Most of the bottles collected are recycled back into plastic bottles. This is partly due to technology available, but mainly because a plastic bottle can be recycled and recycled and recycled whereas once it is turned into something it’s recycling potential ends and it could end up as microplastics instead. The bottle caps however are recycled into new products – flower pots, pegs, key-rings etc, and HLP are now investigating the production of plastic yarn in response to a demand for it from overseas.

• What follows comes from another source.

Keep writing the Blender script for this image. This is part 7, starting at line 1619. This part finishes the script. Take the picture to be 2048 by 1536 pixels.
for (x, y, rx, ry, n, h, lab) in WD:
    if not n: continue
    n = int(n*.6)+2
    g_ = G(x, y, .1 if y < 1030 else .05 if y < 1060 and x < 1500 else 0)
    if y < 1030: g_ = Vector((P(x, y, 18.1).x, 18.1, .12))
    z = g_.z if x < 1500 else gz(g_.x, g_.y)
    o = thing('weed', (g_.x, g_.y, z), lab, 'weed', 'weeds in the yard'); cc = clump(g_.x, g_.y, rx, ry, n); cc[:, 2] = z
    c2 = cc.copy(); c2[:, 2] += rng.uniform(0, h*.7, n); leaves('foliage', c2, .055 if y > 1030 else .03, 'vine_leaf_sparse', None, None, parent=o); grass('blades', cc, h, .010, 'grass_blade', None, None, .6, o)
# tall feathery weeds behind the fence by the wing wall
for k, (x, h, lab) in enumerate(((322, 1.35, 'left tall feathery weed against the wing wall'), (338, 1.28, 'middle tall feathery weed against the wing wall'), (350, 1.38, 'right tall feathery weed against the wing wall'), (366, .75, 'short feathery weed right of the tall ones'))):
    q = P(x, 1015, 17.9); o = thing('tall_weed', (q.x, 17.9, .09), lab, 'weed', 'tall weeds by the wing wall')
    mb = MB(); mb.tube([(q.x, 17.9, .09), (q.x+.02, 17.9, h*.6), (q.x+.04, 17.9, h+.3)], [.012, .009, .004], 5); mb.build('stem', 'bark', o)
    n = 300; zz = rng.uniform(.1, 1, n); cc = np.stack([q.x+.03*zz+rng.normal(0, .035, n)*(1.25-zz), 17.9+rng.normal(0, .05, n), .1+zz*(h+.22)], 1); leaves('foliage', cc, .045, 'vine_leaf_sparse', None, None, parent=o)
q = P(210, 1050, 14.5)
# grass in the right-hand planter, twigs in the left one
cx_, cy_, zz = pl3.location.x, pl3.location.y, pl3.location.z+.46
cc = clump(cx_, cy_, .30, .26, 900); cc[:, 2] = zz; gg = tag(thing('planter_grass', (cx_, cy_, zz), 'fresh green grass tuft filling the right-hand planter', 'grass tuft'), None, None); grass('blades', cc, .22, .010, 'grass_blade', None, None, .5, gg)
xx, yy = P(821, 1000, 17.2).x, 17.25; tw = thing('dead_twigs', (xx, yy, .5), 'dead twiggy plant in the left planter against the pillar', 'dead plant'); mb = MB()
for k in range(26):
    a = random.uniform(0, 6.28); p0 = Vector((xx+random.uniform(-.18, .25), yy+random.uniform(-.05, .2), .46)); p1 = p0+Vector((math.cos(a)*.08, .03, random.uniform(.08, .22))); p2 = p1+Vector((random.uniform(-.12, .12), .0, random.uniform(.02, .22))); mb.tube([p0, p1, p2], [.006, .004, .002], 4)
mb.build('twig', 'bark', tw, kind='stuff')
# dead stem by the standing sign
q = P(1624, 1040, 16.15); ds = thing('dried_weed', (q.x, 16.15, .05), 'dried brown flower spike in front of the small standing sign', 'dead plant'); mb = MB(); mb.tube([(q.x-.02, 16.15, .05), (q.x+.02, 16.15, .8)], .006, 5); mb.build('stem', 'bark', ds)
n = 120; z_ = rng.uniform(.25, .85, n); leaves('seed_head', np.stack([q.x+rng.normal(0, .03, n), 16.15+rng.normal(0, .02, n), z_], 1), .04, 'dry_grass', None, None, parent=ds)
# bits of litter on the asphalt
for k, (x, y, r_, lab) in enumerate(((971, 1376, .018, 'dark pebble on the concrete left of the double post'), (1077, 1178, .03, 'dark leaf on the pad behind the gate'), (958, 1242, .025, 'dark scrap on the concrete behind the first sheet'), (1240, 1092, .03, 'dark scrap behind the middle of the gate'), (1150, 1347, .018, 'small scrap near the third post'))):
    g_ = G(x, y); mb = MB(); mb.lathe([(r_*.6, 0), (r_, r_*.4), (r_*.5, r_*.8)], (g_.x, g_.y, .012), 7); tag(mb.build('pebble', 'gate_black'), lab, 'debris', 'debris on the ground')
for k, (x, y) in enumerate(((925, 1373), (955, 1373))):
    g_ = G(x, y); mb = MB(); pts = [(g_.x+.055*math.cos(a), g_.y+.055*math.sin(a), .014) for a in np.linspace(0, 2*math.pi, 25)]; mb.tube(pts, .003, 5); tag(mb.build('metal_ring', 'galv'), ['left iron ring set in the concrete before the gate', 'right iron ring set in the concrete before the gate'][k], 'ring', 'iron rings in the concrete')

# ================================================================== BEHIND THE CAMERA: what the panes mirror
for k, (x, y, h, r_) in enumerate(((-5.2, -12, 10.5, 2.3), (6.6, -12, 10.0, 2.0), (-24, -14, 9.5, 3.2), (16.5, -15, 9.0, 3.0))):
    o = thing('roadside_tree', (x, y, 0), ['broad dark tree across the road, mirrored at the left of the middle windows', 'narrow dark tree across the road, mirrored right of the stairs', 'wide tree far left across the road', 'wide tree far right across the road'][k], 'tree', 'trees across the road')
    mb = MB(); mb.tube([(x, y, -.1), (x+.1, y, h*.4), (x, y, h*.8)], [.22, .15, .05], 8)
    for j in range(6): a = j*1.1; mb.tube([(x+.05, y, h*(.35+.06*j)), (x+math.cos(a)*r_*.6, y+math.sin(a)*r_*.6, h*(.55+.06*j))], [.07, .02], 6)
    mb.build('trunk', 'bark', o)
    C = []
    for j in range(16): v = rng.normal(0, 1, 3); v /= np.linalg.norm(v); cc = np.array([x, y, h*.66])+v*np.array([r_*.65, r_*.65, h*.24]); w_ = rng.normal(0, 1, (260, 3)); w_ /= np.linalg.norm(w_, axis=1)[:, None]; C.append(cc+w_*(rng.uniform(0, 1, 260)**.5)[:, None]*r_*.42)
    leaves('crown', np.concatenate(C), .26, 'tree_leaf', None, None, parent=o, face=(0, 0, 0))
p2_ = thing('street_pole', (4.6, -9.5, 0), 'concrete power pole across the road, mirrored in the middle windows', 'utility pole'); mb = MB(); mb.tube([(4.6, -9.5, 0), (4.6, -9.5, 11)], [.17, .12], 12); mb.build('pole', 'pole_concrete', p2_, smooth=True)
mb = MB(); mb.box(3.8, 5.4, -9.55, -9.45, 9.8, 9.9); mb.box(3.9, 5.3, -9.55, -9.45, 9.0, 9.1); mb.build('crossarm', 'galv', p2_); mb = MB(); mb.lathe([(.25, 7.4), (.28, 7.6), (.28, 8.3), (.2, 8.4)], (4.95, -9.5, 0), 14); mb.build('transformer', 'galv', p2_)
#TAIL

The challenges that HLP faces relate primarily to the tax system in Nepal that results in them having to pay more than one set of taxes. As well as VAT they have to pay a waste tax even though as a company they are running a business that is reducing the waste problem in Nepal. This double taxing is impacting their profits which in turn could impact wages, although at the moment they’ve managed to avoid that.
They are also finding it harder to recruit skilled workers for the more technical roles, as there is a tendency for young adults to be moving overseas in search of better paid work. As one person described it – there is a brawn drain to the Middle East, and a brain drain to the West and to Japan and SE Asia.
But despite all of that, there was still a definite sense of positivity in the air during our visit to HLP, and we all came away really inspired by all that is being achieved. The mountain of plastic bottles is evidence not just of the mountain of waste that was on the real mountains, but also of the progress that is being made in cleaning up those mountains and restoring them to their former beauty.